**Task directions**
Copy whichever lines contain the string "This".

**Provided entries**
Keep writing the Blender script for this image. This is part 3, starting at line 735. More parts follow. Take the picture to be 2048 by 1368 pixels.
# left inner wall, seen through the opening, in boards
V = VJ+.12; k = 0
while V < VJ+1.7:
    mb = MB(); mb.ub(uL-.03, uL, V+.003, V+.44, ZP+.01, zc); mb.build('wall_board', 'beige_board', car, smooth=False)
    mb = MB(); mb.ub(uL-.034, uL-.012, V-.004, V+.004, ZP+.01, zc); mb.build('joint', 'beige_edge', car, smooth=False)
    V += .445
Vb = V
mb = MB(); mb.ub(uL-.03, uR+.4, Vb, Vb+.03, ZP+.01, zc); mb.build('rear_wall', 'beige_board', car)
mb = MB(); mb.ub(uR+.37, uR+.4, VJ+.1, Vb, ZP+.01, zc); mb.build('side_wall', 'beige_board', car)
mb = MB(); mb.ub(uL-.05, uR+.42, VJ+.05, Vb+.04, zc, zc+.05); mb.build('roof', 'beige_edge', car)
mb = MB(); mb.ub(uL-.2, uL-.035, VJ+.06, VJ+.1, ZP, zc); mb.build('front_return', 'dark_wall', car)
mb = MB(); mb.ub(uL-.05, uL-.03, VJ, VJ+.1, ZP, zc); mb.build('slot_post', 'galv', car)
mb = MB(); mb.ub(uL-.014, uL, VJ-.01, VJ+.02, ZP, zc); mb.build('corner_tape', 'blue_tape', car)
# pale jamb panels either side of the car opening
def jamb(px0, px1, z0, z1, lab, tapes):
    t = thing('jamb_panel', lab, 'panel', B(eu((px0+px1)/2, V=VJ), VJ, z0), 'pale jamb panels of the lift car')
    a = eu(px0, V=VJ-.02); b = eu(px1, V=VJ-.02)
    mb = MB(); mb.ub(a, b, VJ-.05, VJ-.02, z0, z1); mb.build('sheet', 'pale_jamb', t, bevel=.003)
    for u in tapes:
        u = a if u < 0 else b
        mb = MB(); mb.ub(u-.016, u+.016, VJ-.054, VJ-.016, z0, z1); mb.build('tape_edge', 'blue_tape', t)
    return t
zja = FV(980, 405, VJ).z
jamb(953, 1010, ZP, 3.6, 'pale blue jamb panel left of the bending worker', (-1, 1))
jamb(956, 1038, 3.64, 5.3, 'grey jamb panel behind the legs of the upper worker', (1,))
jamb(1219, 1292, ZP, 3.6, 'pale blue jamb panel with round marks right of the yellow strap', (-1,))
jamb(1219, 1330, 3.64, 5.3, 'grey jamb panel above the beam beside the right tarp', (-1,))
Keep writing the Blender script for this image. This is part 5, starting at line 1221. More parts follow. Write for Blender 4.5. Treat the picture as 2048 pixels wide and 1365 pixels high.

**Written response**
Keep writing the Blender script for this image. This is part 3, starting at line 735. More parts follow. Take the picture to be 2048 by 1368 pixels.
Keep writing the Blender script for this image. This is part 5, starting at line 1221. More parts follow. Write for Blender 4.5. Treat the picture as 2048 pixels wide and 1365 pixels high.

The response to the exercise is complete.